#### [RECORDED INFORMATION]
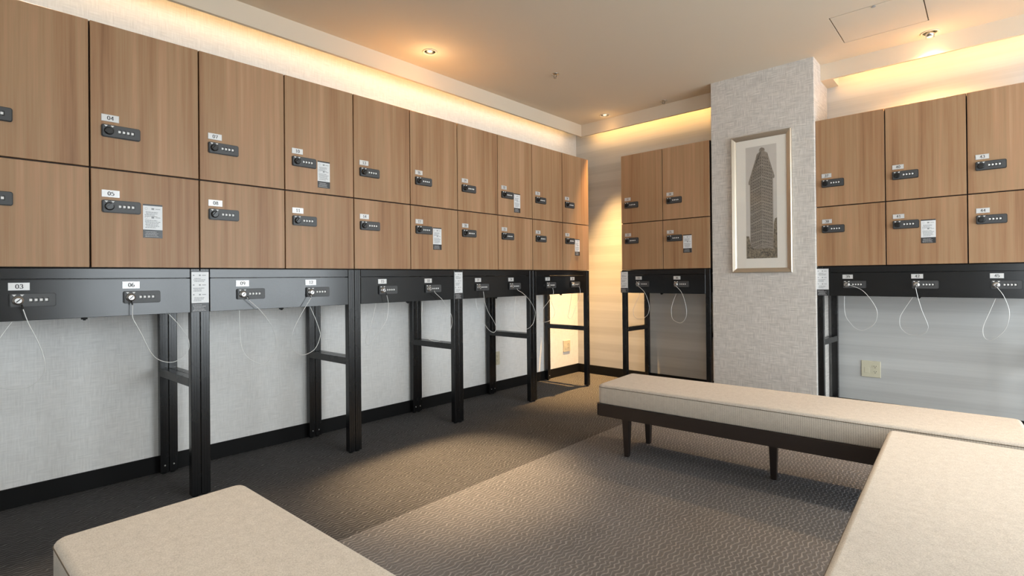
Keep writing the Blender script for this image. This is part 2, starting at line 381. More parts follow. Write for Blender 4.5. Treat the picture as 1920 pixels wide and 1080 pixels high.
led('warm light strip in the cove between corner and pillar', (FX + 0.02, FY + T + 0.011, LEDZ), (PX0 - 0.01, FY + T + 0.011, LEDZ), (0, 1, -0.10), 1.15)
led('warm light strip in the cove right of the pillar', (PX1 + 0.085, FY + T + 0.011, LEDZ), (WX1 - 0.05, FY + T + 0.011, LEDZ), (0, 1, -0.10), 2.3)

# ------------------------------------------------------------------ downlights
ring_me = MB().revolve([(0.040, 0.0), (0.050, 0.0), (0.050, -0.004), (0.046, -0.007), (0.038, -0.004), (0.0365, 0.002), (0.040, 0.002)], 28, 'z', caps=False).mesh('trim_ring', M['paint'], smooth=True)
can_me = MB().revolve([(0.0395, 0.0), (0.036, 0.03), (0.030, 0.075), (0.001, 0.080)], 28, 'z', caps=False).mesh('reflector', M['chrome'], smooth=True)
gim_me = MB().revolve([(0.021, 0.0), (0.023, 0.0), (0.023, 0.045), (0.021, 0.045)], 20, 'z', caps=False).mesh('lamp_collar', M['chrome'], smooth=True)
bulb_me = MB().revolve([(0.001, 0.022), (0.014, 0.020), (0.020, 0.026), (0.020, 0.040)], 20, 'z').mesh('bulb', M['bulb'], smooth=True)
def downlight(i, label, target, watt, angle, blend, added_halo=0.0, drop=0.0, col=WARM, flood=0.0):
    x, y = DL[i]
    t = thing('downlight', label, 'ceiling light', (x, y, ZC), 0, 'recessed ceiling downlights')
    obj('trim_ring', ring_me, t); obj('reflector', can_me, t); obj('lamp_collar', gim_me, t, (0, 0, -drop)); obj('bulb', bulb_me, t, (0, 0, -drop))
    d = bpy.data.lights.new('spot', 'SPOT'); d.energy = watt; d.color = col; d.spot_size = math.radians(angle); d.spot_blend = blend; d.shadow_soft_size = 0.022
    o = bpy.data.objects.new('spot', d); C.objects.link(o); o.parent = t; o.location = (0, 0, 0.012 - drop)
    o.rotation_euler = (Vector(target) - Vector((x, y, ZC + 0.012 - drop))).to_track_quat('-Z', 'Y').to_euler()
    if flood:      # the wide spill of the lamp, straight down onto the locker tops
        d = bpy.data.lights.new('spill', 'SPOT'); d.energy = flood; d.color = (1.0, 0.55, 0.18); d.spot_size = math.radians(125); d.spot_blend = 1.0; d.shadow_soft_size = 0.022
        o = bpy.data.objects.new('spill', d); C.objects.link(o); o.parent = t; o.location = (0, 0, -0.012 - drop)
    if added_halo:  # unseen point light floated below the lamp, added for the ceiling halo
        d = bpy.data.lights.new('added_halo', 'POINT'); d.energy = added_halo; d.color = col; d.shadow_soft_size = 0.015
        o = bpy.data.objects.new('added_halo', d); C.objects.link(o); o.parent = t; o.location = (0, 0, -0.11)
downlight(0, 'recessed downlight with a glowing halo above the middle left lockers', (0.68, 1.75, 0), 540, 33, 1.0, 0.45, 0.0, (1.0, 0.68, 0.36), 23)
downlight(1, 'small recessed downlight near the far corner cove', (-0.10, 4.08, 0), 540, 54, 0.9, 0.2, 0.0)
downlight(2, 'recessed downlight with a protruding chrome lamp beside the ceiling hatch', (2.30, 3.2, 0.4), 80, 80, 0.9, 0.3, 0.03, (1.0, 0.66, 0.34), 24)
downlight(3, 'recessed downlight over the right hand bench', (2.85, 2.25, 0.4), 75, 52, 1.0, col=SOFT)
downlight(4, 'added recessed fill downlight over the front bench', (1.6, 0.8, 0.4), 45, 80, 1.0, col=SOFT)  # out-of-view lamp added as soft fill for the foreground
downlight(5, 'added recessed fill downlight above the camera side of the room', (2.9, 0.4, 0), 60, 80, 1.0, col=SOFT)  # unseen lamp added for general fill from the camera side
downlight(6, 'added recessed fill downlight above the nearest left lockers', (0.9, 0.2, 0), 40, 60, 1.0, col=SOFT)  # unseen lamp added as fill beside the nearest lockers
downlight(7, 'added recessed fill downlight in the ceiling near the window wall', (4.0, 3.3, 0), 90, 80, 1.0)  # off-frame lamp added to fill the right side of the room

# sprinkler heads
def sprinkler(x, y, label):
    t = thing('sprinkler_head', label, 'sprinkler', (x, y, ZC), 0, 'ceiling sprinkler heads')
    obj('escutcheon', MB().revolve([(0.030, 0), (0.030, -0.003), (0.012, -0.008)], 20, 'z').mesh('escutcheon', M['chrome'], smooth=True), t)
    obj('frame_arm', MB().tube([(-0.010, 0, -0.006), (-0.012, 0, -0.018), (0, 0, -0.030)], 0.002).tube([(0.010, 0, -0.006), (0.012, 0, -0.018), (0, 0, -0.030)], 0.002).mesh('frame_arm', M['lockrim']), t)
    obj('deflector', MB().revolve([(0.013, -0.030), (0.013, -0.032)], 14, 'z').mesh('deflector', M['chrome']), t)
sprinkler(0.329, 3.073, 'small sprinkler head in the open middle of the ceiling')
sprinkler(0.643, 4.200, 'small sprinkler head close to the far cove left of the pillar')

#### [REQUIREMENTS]
Your task is to restate word for word the lines from the top of the data to the line containing "led('warm light strip in the cove right", both ends included, with every picture left out.

#### [FULL RESPONSE]
Keep writing the Blender script for this image. This is part 2, starting at line 381. More parts follow. Write for Blender 4.5. Treat the picture as 1920 pixels wide and 1080 pixels high.
led('warm light strip in the cove between corner and pillar', (FX + 0.02, FY + T + 0.011, LEDZ), (PX0 - 0.01, FY + T + 0.011, LEDZ), (0, 1, -0.10), 1.15)
led('warm light strip in the cove right of the pillar', (PX1 + 0.085, FY + T + 0.011, LEDZ), (WX1 - 0.05, FY + T + 0.011, LEDZ), (0, 1, -0.10), 2.3)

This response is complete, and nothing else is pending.